Indeed, San Pedro’s streets look much cleaner than before the ban, and there’s also an economic benefit for vendors. Antonieta Velázquez, who runs a chicken retail store, for example, used to spend between $ 40 and $ 50 a month on plastic bags. Now, most customers bring their own bags or baskets. Some sellers wrap their merchandise with newspapers sheets or with dark-green maxan leaves, similar to banana leaves, just as it used to be before the expansion of plastics. Some customers bring a piece of cloth to wrap chicken in.
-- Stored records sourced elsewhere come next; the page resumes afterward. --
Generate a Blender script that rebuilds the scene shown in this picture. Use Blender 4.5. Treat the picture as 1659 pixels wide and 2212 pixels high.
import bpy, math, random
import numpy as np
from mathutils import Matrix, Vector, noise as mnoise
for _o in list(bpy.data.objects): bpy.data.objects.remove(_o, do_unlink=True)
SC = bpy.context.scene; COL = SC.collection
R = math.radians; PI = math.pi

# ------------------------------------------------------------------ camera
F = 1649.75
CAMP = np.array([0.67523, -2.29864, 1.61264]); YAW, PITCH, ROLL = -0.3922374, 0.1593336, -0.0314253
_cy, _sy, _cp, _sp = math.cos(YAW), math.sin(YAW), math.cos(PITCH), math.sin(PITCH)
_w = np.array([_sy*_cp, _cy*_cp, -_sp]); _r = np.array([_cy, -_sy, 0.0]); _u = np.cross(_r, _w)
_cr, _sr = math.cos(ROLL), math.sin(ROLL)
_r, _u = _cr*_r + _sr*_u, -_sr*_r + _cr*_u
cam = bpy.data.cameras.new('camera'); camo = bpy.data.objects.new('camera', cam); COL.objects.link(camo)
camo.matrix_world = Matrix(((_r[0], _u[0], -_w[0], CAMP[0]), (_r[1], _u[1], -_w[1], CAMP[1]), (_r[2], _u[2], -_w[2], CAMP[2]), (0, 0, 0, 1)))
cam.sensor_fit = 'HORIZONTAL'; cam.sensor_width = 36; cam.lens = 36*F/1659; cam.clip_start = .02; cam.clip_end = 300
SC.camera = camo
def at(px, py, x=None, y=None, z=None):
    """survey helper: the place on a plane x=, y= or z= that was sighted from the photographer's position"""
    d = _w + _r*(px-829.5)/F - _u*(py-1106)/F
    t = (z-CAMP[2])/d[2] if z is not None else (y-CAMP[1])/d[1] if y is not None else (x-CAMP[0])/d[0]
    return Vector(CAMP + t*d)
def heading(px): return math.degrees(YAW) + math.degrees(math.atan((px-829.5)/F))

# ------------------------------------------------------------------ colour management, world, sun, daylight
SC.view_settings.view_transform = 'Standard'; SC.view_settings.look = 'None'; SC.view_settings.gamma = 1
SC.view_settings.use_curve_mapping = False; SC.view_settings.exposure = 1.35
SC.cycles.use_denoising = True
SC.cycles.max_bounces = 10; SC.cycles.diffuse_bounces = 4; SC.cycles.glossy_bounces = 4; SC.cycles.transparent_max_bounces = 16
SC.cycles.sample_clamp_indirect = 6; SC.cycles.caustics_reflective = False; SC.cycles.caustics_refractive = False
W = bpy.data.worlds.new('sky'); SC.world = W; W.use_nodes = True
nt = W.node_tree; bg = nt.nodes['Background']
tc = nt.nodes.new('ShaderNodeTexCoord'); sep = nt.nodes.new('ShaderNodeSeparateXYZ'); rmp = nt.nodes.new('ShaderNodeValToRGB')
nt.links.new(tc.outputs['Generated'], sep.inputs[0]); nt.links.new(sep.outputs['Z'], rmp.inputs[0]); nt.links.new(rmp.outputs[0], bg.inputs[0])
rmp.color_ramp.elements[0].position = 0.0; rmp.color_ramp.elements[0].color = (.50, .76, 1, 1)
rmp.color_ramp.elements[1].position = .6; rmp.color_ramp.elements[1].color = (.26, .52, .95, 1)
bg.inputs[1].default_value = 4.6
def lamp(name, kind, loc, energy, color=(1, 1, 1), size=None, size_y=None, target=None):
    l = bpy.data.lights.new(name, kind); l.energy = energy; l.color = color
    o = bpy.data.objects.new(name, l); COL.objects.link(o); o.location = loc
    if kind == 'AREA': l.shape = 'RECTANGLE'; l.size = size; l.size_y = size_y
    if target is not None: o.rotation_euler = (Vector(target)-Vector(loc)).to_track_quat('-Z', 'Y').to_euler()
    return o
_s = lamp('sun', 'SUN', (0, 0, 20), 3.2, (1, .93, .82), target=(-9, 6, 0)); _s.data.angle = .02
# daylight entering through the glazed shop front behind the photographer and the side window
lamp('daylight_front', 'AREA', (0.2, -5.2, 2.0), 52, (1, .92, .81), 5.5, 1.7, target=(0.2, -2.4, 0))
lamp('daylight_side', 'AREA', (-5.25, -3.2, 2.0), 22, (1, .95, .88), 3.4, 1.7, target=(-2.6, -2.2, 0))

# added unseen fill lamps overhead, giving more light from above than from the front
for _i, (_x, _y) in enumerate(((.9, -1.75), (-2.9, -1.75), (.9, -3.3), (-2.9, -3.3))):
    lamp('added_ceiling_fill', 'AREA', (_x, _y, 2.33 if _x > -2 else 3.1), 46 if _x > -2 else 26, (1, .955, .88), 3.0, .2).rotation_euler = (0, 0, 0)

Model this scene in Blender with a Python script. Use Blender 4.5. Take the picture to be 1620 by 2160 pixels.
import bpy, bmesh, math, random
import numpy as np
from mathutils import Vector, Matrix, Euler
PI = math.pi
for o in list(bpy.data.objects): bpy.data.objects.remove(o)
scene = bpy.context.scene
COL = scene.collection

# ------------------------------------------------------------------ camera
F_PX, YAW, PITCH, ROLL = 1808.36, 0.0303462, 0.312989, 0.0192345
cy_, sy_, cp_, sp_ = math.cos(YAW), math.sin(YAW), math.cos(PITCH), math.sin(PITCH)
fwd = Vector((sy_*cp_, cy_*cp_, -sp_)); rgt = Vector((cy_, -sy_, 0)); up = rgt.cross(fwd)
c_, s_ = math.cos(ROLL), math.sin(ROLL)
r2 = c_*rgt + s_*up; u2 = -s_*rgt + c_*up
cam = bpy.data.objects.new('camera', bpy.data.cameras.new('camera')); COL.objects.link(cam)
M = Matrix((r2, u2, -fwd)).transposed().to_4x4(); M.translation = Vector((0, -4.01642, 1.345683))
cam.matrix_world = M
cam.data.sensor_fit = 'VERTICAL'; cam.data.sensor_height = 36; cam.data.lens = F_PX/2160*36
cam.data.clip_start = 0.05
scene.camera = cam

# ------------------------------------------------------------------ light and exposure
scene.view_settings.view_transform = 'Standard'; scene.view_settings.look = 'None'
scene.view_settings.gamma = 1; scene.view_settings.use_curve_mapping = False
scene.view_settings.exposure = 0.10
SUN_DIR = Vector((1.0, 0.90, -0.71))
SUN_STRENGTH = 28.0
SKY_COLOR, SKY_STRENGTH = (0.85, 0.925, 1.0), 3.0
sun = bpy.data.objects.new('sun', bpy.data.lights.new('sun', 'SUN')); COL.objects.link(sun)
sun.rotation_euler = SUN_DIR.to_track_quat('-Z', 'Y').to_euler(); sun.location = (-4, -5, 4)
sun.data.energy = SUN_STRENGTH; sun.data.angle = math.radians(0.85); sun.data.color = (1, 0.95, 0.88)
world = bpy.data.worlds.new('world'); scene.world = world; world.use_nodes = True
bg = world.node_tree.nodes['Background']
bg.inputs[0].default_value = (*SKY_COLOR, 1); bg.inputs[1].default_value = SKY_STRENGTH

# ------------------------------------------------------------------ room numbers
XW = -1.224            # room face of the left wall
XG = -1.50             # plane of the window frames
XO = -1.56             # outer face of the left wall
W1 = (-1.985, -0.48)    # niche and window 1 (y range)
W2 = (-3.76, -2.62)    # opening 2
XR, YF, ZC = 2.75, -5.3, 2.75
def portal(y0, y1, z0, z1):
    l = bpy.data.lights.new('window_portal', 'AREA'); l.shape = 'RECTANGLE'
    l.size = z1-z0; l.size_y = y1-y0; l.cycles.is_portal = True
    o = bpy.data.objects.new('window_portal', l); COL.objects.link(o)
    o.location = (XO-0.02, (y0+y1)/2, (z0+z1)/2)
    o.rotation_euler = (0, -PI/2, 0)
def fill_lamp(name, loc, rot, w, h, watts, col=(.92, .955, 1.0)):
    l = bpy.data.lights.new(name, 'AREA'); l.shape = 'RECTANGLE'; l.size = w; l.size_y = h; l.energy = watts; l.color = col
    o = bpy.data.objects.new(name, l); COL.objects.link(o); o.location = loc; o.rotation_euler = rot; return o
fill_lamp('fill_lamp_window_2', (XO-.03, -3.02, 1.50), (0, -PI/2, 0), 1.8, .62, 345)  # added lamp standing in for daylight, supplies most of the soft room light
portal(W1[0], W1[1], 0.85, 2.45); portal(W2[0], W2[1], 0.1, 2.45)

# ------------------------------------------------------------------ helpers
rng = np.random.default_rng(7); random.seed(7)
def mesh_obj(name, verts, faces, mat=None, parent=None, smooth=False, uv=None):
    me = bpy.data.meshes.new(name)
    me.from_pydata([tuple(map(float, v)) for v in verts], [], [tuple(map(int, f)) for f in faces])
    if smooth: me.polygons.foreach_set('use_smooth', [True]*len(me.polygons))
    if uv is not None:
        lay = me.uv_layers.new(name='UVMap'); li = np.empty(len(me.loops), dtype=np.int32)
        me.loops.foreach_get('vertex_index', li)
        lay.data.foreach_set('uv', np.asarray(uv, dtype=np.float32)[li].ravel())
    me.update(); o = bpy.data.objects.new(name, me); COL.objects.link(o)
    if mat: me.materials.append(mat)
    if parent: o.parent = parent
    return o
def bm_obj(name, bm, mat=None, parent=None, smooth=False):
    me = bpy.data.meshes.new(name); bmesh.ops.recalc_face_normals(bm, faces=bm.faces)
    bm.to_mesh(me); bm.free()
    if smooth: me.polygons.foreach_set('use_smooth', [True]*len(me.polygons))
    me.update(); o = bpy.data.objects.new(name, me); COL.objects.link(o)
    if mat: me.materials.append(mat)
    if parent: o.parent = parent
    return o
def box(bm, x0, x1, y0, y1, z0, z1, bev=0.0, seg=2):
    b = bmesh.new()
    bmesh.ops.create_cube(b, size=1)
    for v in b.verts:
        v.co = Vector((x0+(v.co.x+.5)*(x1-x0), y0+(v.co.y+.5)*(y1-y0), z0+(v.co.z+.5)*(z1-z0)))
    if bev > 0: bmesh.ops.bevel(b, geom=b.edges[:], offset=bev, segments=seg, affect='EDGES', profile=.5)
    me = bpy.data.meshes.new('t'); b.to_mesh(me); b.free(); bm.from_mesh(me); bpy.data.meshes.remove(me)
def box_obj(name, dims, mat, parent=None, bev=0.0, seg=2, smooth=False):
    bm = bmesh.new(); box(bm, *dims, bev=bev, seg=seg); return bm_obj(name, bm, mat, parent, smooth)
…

But not everyone’s happy. María Andrea (she wouldn’t share her last name) sells shaved ice seasoned with lemon and salt or with fruit syrups. She uses paper cups for the large portions but still uses foam cups for the small ones. Paper cups are twice as expensive as foam cups, and her budget is so tight that she cannot afford to fully switch to a biodegradable material. But she faces a $ 40 fine for using foam glasses. “I would like to stop using foam glasses, but I can’t,” she says. “If I increase the price of the shaved ice, kids will stop buying it.”
Mayor Méndez — who faces accusations of corruption over the unrelated construction of a sports complex — has tougher opponents than María Andrea. Soon after the ban, the Plastics Commission (Comisión Guatemalteca del Plástico), which consists of major plastic producers, petitioned Guatemala’s highest court for constitutional protection from the regulations. The commission argued that it is misuse of plastics, and not plastics themselves, that causes environmental damage.
The Constitutional Court sided with San Pedro’s municipality, but the commission is still exploring strategies to stop the spread of plastic bans across Guatemala. “Those bans have an economic impact. Thousands of jobs are at stake,” says Rolando Paíz, president of the Plastics Commission. Plastics constitute only 8 percent of Guatemala’s waste, and only a quarter of that comes from single-use plastics, he says. “If you think you’ve solved the problem by banning plastic bags, you’re wrong.”
Environmentalists and the city administrations agree than plastic bans aren’t enough. The ban is part of a larger environmental strategy that involves fighting illegal landfills and polluting businesses, says San Miguel Petapa’s García. The bans are also working as an educational strategy, says Gereda, the Antigua-based activist. The Plastics Commission told the court the ban in San Pedro curtails the freedom of its residents. But many of San Pedro’s residents have begun to segregate biodegradable garbage from nonbiodegradable waste — on their own — to facilitate recycling. The commission’s arguments aren’t working on them, but the desire to clean up Guatemala is.